Fortunately, travel would in fact be a central part of my life for years to come. But as I sat in the pool talking about my travel schemes with my fellow backpackers, I couldn’t have known that I would never again experience anything like my upcoming journey.
“I’m not interested in travel anymore,” I told a friend recently.
He looked concerned. “Says the guy with the compass tattoo on his arm,” he said.
I shrugged apologetically. “Yeah, well.” I continued with minimal conviction. “I’m done traveling.” And then I immediately began planning to write about my journey from Germany to Armenia.
It began with technical difficulties. The Eyjafjallajökull volcano, perhaps animated by the powerful supernatural beings of the Icelandic interior, was still wreaking havoc on transatlantic flights. Cancellations were frequent, and there was talk of another large eruption to come, spooking airlines. In anticipation, the budget airline German Wings, on which I was supposed to fly to Germany, suddenly announced the cancellation of all its Icelandic flights for the indefinite future. Fortunately, there were cheap seats available on a nearly completely empty Air Berlin plane. I thus flew that day to Duesseldorf, from which I would take a train to Freiburg.

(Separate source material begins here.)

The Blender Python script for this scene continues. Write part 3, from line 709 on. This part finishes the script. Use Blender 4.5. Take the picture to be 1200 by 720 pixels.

Why start my journey in a country where I’d already lived? It seems absurd to have worried about such a question. But it gave me anxiety at the time. Spending precious days somewhere I’d already visited, let alone lived, seemed like a waste of limited travel time. I have always felt a strange pressure to never go to the same place twice, to constantly see something new, to steadily increase my bloated country count. The “count,” however, no longer motivates me. It has been stagnant at 55 for three years.
It was a good thing, I decided, that I felt a special bond with Germany. It was important to revisit that. So I would not bypass Germany simply because going there would not satiate the obscenely privileged vanity behind my desire for a high country count. I sensed it already back then: that the quantity which I sought was not the point. I had a life in Germany once. I had friends there. I wasn’t ready to leave that behind. I wanted to continue the connection and create new memories.
Over the course of around 10 weeks, I would make my way by train, bus, taxi, and foot from Freiburg to Yerevan. I would actively choose to return to places I’d already visited, treasuring the chance to have multiple memories from different times in the same location. But I would also seek out new places spontaneously. I had few plans for my itinerary beyond that. I had no hostels, trains, or tours pre-booked. That is how I thought travel should be. That was a part of how I glamorized it all in my head. And in this case, the journey of discovery and exploration which followed did dramatically exceed my expectations. The reality, it turned out, was better than the fantasy.